What is Worse Than a DWI in Texas?

No one wants to face the prospect of fighting DWI charges in the state of Texas. Just this year the state was listed as the tenth strictest state in the nation on handling DWIs. So what could be worse than being arrested and facing DWI charges in Texas? One thing is being picked up on an arrest warrant almost ten years after facing such charges.

According to reports, this is what happened to a woman recently in Roane County Tennessee. According to that story, a woman was charged with felony DWI with chile in 2007 in Harris County Texas. According to the story, she did not face the charges when the case was active, and left the state to live under an assumed name.

In situations such as these, a police station will issue a warrant for the arrest of the person facing charges. Then, that warrant is entered in a national database where police officers from across the country can stay updated about who has a warrant out for an arrest and who does not. And that database is what led this woman to be picked up by Tennessee police officers.

In this case, the woman was living under the radar under a false name, and getting by just fine. It was not until the father of her child showed up to school one day and asked the authorities there to not allow the mother to pick up her child as she had an arrest warrant out for DWI in Texas. Well, the authorities checked it out, and then she was arrested.
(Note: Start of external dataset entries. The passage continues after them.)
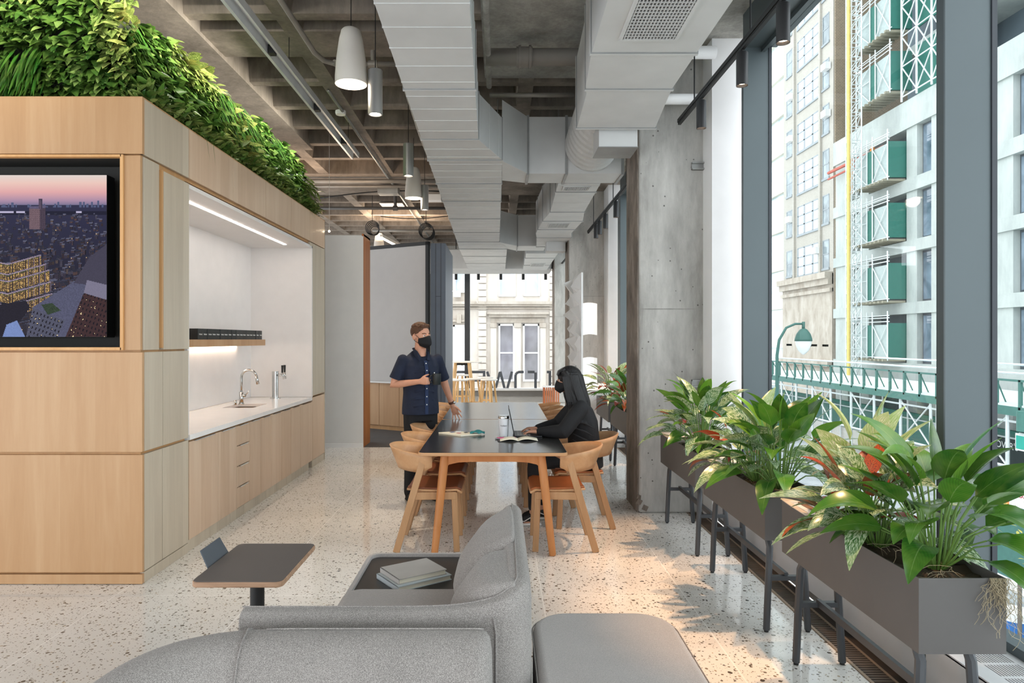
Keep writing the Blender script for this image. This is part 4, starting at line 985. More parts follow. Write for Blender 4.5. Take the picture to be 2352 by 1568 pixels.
def limb(mb, pts, r, n=12, sub=4):
    pts = [Vector(p) for p in pts]; P, R_ = [], []
    for i in range(len(pts)-1):
        for k in range(sub):
            f = k/sub; P.append(pts[i].lerp(pts[i+1], f)); R_.append(r[i]+(r[i+1]-r[i])*f)
    P.append(pts[-1]); R_.append(r[-1]); mb.tube(P, R_, n); mb.ball(P[0], R_[0]*.98); mb.ball(P[-1], R_[-1]*.98)
def hand(mb, W, F, N, T, curl, L=.185, spread=.12, thumb_curl=.5, r=.0088, thumb=True):
    W, F, N, T = Vector(W), Vector(F).normalized(), Vector(N), Vector(T); N = (N-F*N.dot(F)).normalized(); T = (T-F*T.dot(F)-N*T.dot(N)).normalized()
    pl = L*.50; pw = L*.215
    mb.loft([(W-F*.012, T*.026, N*.020), (W+F*.02, T*.030, N*.018), (W+F*pl*.6, T*pw*.98, N*.0155), (W+F*pl*.97, T*pw, N*.0125), (W+F*(pl+.004), T*pw*.9, N*.009)], 14)
    for k, ln in enumerate((.40, .45, .42, .33)):
        d0 = (F+T*(1.5-k)*spread).normalized(); p = W+F*pl*(.97-.03*abs(k-1.2))+T*((1.5-k)/2*pw*.84*1.1); pts = [p-d0*.02, p]; a = 0; cu = curl[k] if isinstance(curl, (list, tuple)) else curl
        for sg, f in ((.45, .9), (.30, 1.1), (.25, .7)):
            a += cu*f; pts.append(pts[-1]+(d0*math.cos(a)+N*math.sin(a))*L*ln*sg)
        rr_ = [r, r, r*.96, r*.9, r*.8]; mb.tube(pts, rr_, 8)
        for q, w_ in zip(pts[1:], rr_[1:]): mb.ball(q, w_, n=8)
    b = W+F*.028+T*pw*.62; d = (F*.75+T*.75+N*.25).normalized(); pts = [b-d*.012, b+d*.028]
    d = (d+F*.45+N*thumb_curl*.6).normalized(); pts.append(pts[-1]+d*.030); d = (d+F*.3+N*thumb_curl).normalized(); pts.append(pts[-1]+d*.026)
    mb.tube(pts, [r*1.6, r*1.35, r*1.15, r*.9], 8)
    for q, w_ in zip(pts, [r*1.6, r*1.3, r*1.12, r*.92]): mb.ball(q, w_, n=8)
def head(mb, C, rot, s=1.0, neckb=None):
    """face looks along -Y before rot; C centre of the head"""
    M_ = Matrix.Translation(C) @ Euler(rot).to_matrix().to_4x4() @ Matrix.Scale(s, 4); mb.M = M_
    mb.ball((0, .012, .03), (.077, .096, .088), n=22); mb.ball((0, -.02, -.02), (.066, .075, .085), n=20)
    mb.loft([((0, -.012, .0), V(.066,0,0), V(0,.072,0)), ((0, -.022, -.05), V(.060,0,0), V(0,.068,0)), ((0, -.042, -.09), V(.044,0,0), V(0,.048,0)), ((0, -.055, -.108), V(.024,0,0), V(0,.028,0))], 18)
    mb.ball((0, -.070, .026), (.046, .0125, .012)); mb.ball((0, -.096, -.018), (.0115, .020, .016)); mb.tube([(0, -.086, .022), (0, -.094, .004), (0, -.104, -.014)], [.008, .009, .012], 8)
    for sx in (-1, 1):
        mb.ball((sx*.079, .012, -.008), (.010, .019, .031), (0, 0, sx*-.35)); mb.ball((sx*.038, -.056, -.024), (.022, .020, .018))
        mb.ball((sx*.011, -.096, -.024), (.009, .012, .009))
    mb.ball((0, -.086, -.052), (.025, .014, .008)); mb.ball((0, -.086, -.061), (.022, .014, .008))
    mb.M = None; return M_
def face_bits(par, M_, iris):
    for sx in (-1, 1):
        m = MB(); m.M = M_; m.ball((sx*.030, -.0735, .004), .0125, n=12); e = m.build('eye', mat('eye_white', '#e2dcd6', .3), par, smooth=True)
        m = MB(); m.M = M_; m.ball((sx*.0315, -.0835, .004), (.0055, .0035, .0055), n=10); m.build('iris', mat('iris'+iris, iris, .3), e, smooth=True)
        m = MB(); m.M = M_; m.tube([(sx*.013, -.083, .022), (sx*.032, -.081, .027), (sx*.052, -.068, .022)], [.003, .004, .0025], 6); m.build('eyebrow', HAIRB if iris != '#1a1210' else HAIRK, par, smooth=True)
        m = MB(); m.M = M_; m.tube([(sx*.018, -.081, .009), (sx*.031, -.085, .0145), (sx*.044, -.077, .008)], [.003, .0035, .003], 6); m.build('eyelid', SKIN if iris != '#1a1210' else SKIN2, par, smooth=True)
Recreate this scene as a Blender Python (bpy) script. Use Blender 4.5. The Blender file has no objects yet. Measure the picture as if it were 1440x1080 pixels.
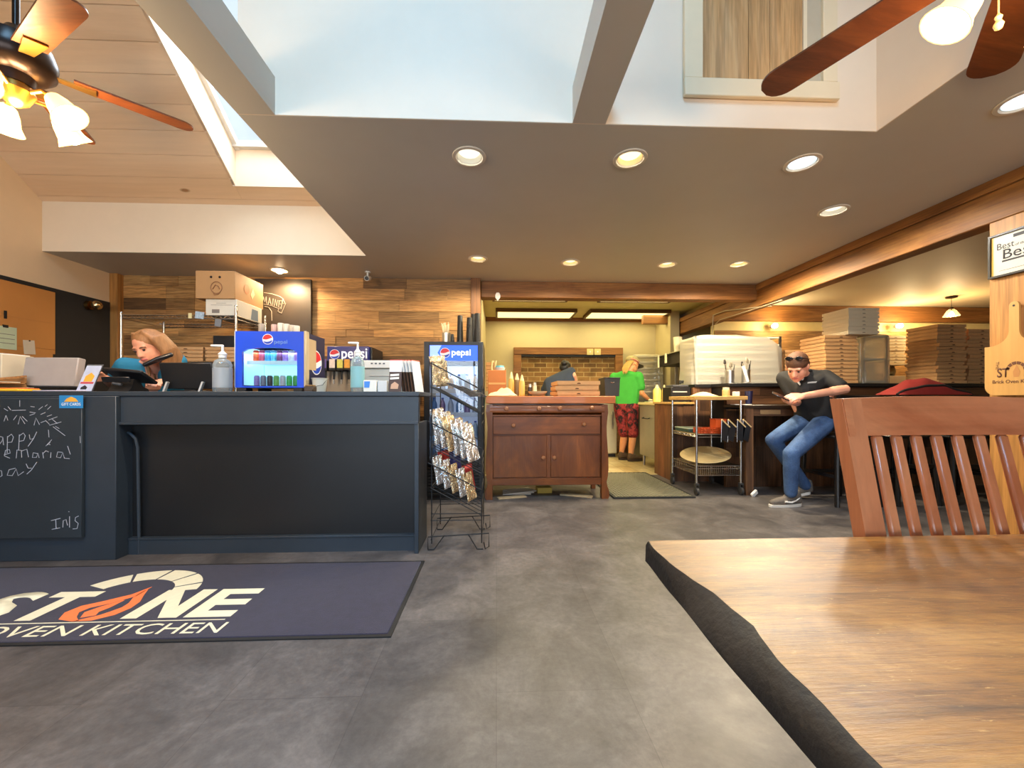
import bpy, bmesh, math, random
from mathutils import Vector, Matrix, Euler
R = random.Random(7)
PI = math.pi
sc = bpy.context.scene
COL = sc.collection

# ---------------------------------------------------------------- camera numbers
F, HZ, HC = 560.0, 562.0, 1.014          # focal length (px), horizon row, lens height
YAW = math.atan(22 / 560.0)
SY, CYW = math.sin(YAW), math.cos(YAW)

def ray(px, py):
    u = (px - 720) / F
    return (SY + CYW * u, CYW - SY * u, (HZ - py) / F)
def atY(px, py, Y):
    r = ray(px, py); d = Y / r[1]
    return Vector((d * r[0], Y, HC + d * r[2]))
def atX(px, py, X):
    r = ray(px, py); d = X / r[0]
    return Vector((X, d * r[1], HC + d * r[2]))
def atZ(px, py, z):
    r = ray(px, py); d = (z - HC) / r[2]
    return Vector((d * r[0], d * r[1], z))
def XY(px, Y):
    return atY(px, HZ, Y).x
def ZY(px, py, Y):
    return atY(px, py, Y).z

# ---------------------------------------------------------------- colours
def lin(c):
    c /= 255.0
    return c / 12.92 if c <= 0.04045 else ((c + 0.055) / 1.055) ** 2.4
def rgb(r, g, b):
    return (lin(r), lin(g), lin(b), 1.0)
def mul(c, k):
    return (min(1, c[0] * k), min(1, c[1] * k), min(1, c[2] * k), 1.0)

MATS = {}
def newmat(name):
    m = bpy.data.materials.new(name); m.use_nodes = True
    nt = m.node_tree; b = nt.nodes['Principled BSDF']
    MATS[name] = m
    return m, nt, b
def coords(nt, scale=(1, 1, 1), loc=(0, 0, 0), rot=(0, 0, 0)):
    tc = nt.nodes.new('ShaderNodeTexCoord'); mp = nt.nodes.new('ShaderNodeMapping')
    mp.inputs['Scale'].default_value = scale; mp.inputs['Location'].default_value = loc
    mp.inputs['Rotation'].default_value = rot
    nt.links.new(tc.outputs['Object'], mp.inputs['Vector'])
    return mp.outputs['Vector']
def noise(nt, vec, scale=5, detail=4, rough=.5, dist=0):
    n = nt.nodes.new('ShaderNodeTexNoise')
    n.inputs['Scale'].default_value = scale; n.inputs['Detail'].default_value = detail
    n.inputs['Roughness'].default_value = rough; n.inputs['Distortion'].default_value = dist
    nt.links.new(vec, n.inputs['Vector'])
    return n.outputs['Fac']
def ramp(nt, fac, stops):
    r = nt.nodes.new('ShaderNodeValToRGB'); e = r.color_ramp.elements
    while len(e) < len(stops): e.new(0.5)
    for k, (p, c) in enumerate(stops):
        e[k].position = p; e[k].color = c
    nt.links.new(fac, r.inputs['Fac'])
    return r.outputs['Color']
def mixc(nt, a, b, fac=1.0, mode='MULTIPLY'):
    m = nt.nodes.new('ShaderNodeMix'); m.data_type = 'RGBA'; m.blend_type = mode
    for s, v in ((m.inputs[0], fac), (m.inputs[6], a), (m.inputs[7], b)):
        if hasattr(v, 'is_output'): nt.links.new(v, s)
        else: s.default_value = v
    return m.outputs[2]
def bump(nt, b, h, strength=.2, dist=.01):
    n = nt.nodes.new('ShaderNodeBump'); n.inputs['Strength'].default_value = strength
    n.inputs['Distance'].default_value = dist
    nt.links.new(h, n.inputs['Height']); nt.links.new(n.outputs['Normal'], b.inputs['Normal'])
def tintnode(nt):
    a = nt.nodes.new('ShaderNodeAttribute'); a.attribute_name = 'tint'
    return a.outputs['Color']

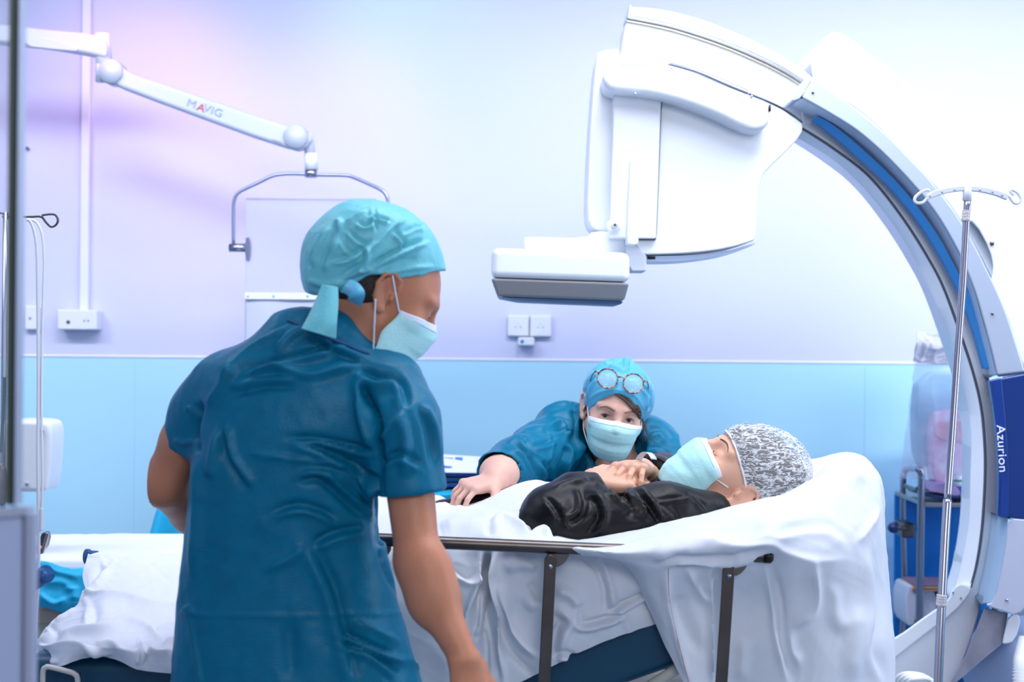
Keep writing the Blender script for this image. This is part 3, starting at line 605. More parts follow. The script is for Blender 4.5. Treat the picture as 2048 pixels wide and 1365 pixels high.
frustum('detector_window', [dpt(222, 1268, yd + .035), dpt(740, 1286, yd + .035), dpt(730, 1299, yd + 0.05), dpt(290, 1281, yd + 0.05)], 0.28, mat('slate_detector_window', '5F6C90', 0.4), bevel=0.003)

# white cables on the floor-side support
t = thing('cable_bundle', P(1830, 1370, 3.6), 'looped white cables lying at the foot of the C-arm', 'cable')
for k in range(4):
    pts = [P(1780 + k * 4, 1385, 3.72), P(1800 + 8 * k, 1352 + 3 * k, 3.70 - .01 * k), P(1838 + 6 * k, 1350 + 3 * k, 3.69), P(1868, 1366 + 2 * k, 3.70), P(1900, 1395, 3.74)]
    mk('cable', *g_tube(crom(pts, 8), 0.006, 10), M_white2, t)
# ================================================================ angiography table, left
def slab(name, x0, x1, Y0, Y1, z0, z1, m, parent=None, bevel=0.006):
    return mk(name, *g_box(((x0 + x1) / 2, (Y0 + Y1) / 2, (z0 + z1) / 2), (x1 - x0, Y1 - Y0, z1 - z0)), m, parent, smooth=False, bevel=bevel)
tx0, tx1 = P(40, 0, 4.2)[0], P(900, 0, 4.2)[0]
at = thing('examination_table', ((tx0 + tx1) / 2, 4.05, 0), 'beige railed examination table under white sheet behind the gurney foot', 'table')
slab('tabletop', tx0, tx1, 3.82, 4.3, 0.735, 0.80, M_matt, at, 0.015)
slab('side_rail', tx0, tx1, 3.78, 3.81, 0.655, 0.70, mat('beige_rail', 'A79C93', 0.4), at, 0.004)
slab('underframe', tx0 + 0.1, tx1 - 0.1, 3.86, 4.26, 0.60, 0.735, M_cream, at)
slab('pedestal', -0.75, -0.35, 3.9, 4.2, 0.05, 0.6, M_white2, at, 0.02); slab('foot_plate', -0.95, -0.15, 3.86, 4.26, 0, 0.05, M_white2, at, 0.01)
ctrl = [[(x, y + dy, Y) for x, dy in ((30, 2), (75, 0), (170, 0), (215, -5 if i == 0 else 0), (300, 0), (420, 0), (640, 0), (900, 0))] for i, (y, Y) in enumerate(((1085, 4.33), (1071, 4.3), (1073, 4.25), (1090, 4.08), (1109, 3.9), (1118, 3.81), (1133, 3.79), (1150, 3.79)))]
V, F = grid_sheet(ctrl, 10); V, F = V, face_cam(V, F)
V = wrinkle(V, F, 14, 0.004, 3, ridged=False)
ws = mk('bed_sheet', V, F, M_sheet, solid=0.003); tag(ws, 'smooth white sheet covering the examination table behind the gurney foot', 'sheet')
# cyan drape hanging over the near edge
t4a = T(0, 1000, 3.74)
ctrl = [[(x, y, Y) for x, y in zip((50, 90, 125, 160, 190, 220), ys_)] for ys_, Y in (((1121, 1122, 1130, 1135, 1136, 1137), 3.80), ((1128, 1130, 1140, 1146, 1147, 1148), 3.765), ((1160, 1165, 1172, 1180, 1185, 1190), 3.755), ((1190, 1196, 1200, 1208, 1215, 1222), 3.745), ((1212, 1216, 1226, 1222, 1240, 1250), 3.75))]
V, F = grid_sheet(ctrl, 12); F = face_cam(V, F)
V = creases(V, F, [(t4a([(290, 700), (400, 770), (500, 740)]), 9, 0.012, 'w'), (t4a([(300, 620), (480, 620), (520, 700)]), 9, 0.010, 'r'), (t4a([(380, 480), (430, 520), (600, 560)]), 7, 0.010, 'c'), (t4a([(560, 640), (560, 760)]), 8, 0.01, 'r')])
V = wrinkle(V, F, 25, 0.004, 5); cd = mk('drape', V, F, M_cyan, solid=0.002); tag(cd, 'cyan paper drape hanging over the near edge of the examination table', 'drape')
# white clamp holder with control on the table rail
t = thing('rail_clamp', P(86, 1100, 3.78), 'dark metal clamp with round knob hanging on the tubing at the table edge', 'clamp')
prism('clamp_body', [(84, 1064), (97, 1068), (90, 1102), (76, 1100), (76, 1085)], 3.74, 0.03, M_steelD, t, rnd=1, bevel=0.003)
mk('clamp_knob', *g_cyl(P(78, 1098, 3.73), P(78, 1098, 3.76), 0.009, 20), mat('brass_knob', 'B79A80', 0.3, metal=0.8), t)
prism('clamp_lever', [(92, 1066), (98, 1067), (86, 1108), (78, 1110)], 3.735, 0.012, M_steel, t, rnd=0, bevel=0.002)

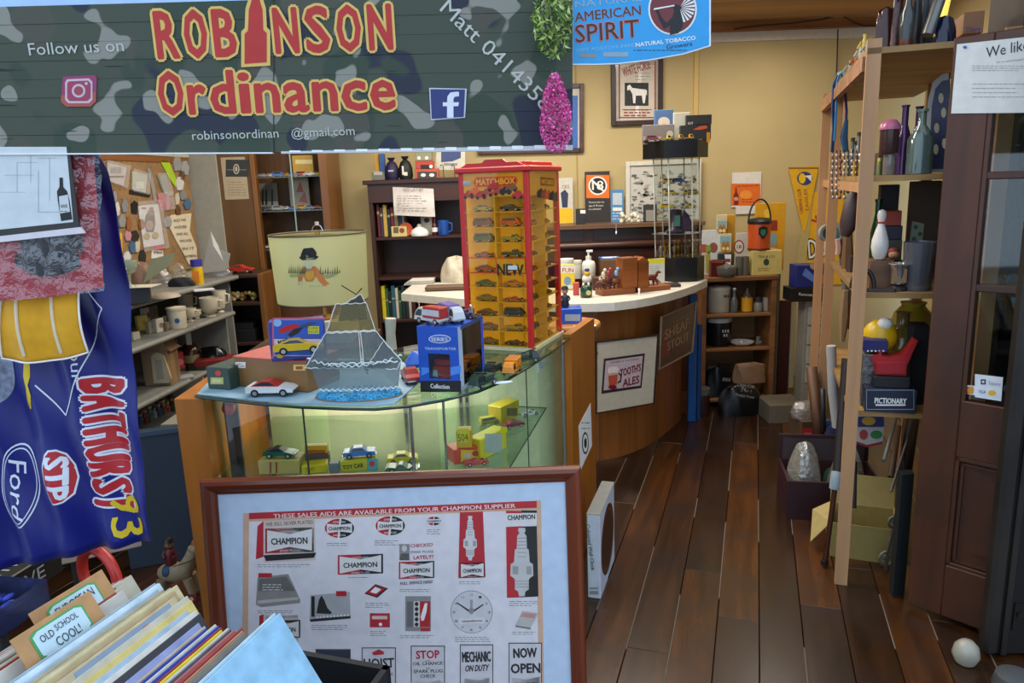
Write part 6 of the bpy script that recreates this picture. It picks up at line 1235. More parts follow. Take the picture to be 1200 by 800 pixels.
f = FZ(748, 343, 786, 339, z5); t = thing('horse_bookend', 'matching wooden bookend with a single horse, right half, before the leaflet', 'bookend', f); part(t, 'base', MB().bx(0, f.w, 0, .1, 0, .03, TW)); b = MB(f)
gx = f.w*.32; b.prism([(0, .03), (gx, .03), (gx, 36*k), (gx*.5, 42*k), (0, 38*k)], 0, .09, TW); part(t, 'block', b)
b = MB(); horse(b, f.w*.55, .031, k, mt('#5c2418', .4)); 
for v in b.v: v.y += .05
part(t, 'horse', b)
b = MB(); b.cyl((0, 0, 0), (0, 0, .03), .005, WHT); b.ball((0, 0, .034), .007, WHT); solo('white_figurine', 'tiny white figurine standing between the two bookends', 'figurine', b, gz(749, 346, z5))
onc('leaflet_stand', 'white leaflet with a yellow header standing behind the right bookend', 'leaflet', 760, 779, 333, 30, .004, '#c8ccc4', lambda b: (b.RC(759, 303, 779, 308, mt('#d8d020'), 2), b.LN(762, 311, 776, 320, 4, GRY, 2, .6), b.PG([(763, 331), (767, 324), (772, 328), (775, 331)], mt('#a04838'), 2)), .02)
onc('dark_wallet', 'flat dark brown wallet near the edge of the white counter', 'wallet', 781, 798, 336.5, 3.5, .09, '#33201a')
p = gz(757, 312, z5)
b = MB(); b.add([(-.03, 0, 0), (.03, .01, 0), (.03, .0, .07), (-.02, .0, .14), (-.03, 0, .1)], [(0, 1, 2, 3, 4)], mt('#d8b04c')); b.bx(-.035, .03, .012, .02, 0, .13, mt('#c89a40')); solo('yellow_bookmark', 'small yellow wooden shape standing behind the house bookend', 'ornament', b, p)
# policeman doll and blue case on a round light timber stool
ps_ = V(.285, 3.52, 0); zst = ZP(675, 378, 3.5)
t = thing('round_stool', 'light timber stool with a round seat behind the counter end panel', 'stool', ps_); OAK = mt('#b0783c', .4, 0, 'wood', ax='x', sc=14, con=.2)
b = MB(); b.lathe([(.14, zst-.03), (.15, zst-.02), (.15, zst-.008), (.145, zst), (.001, zst)], OAK, 24); part(t, 'seat', b)
for i in range(4):
    a = PI/4+i*PI/2; b = MB(); b.cyl((.09*math.cos(a), .09*math.sin(a), zst-.03), (.1*math.cos(a), .1*math.sin(a), 0), .015, OAK, n=8); part(t, 'leg', b)
zst2 = zst+.0008
o, f, h = BXA('blue_case', 'bright blue toy case with a clear window on the round stool', 'case', 655, 682, 3.47, zst2, 18, .1, mt('#1a50b8', .25), lambda b: b.RC(662, 368, 680, 376, mt('#8c98a4'), 2))
figure('police_doll', 'small police officer doll in dark blue sitting on the blue case', 'doll', V(f.O.x+f.w*.32, 3.52, zst2+h+.001), .105, ('#1c2838', '#c89070', '#1c2430'))
b = MB(); b.prism([(-.055, -.02), (-.01, -.032), (.05, -.02), (.058, .01), (.0, .03), (-.05, .01)], 0, .001, WHT, ax='z'); b.bx(-.02, .03, -.008, .002, .001, .0013, mt('#8c94b0'), c=0); solo('paper_tag', 'white paper tag lying on the rim of the round stool', 'tag', b, V(.345, 3.41, zst2))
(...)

Now she faces being extradited to Texas to face the charges of DWI with child once again.

Rule of Extradition

Extradition is a legal term used to describe the practice of transferring prisoners from one state to another. In those cases, a suspect will be picked up on some charge or for an outstanding warrant and be brought into custody. Depending on the seriousness of the charges, a foreign state will ask that the prisoner be transferred to face outstanding charges in that state.

In most cases the charges need to be rather serious for a state to request and be granted extradition. In situations where the arrest warrant is for a misdemeanor, failure to appear in civil court, or other proceeding a state will not request extradition because it such an expensive thing to do. But when the warrant is for felony, like here, it is almost guaranteed that the state will request and be granted extradition on the person facing charges.

So what happens next in the process? The prosecution team will have kept all the evidence from the 2007 arrest and charge. Now they will re-open the case against the woman, and likely ask that the judge limit her ability to be let out on bail, and impose a strict sentence if convicted to set an example and determinant for future people who leave the state when charged with DWI.

What will be lost in all of the shuffle is the affect this process will have on this woman and her family. It is the human side of criminal prosecutions that often gets lost and not regarded when people are arrested, charged, and housed in a jail as part of a criminal justice system. That is why choosing the right legal team to represent you is so important.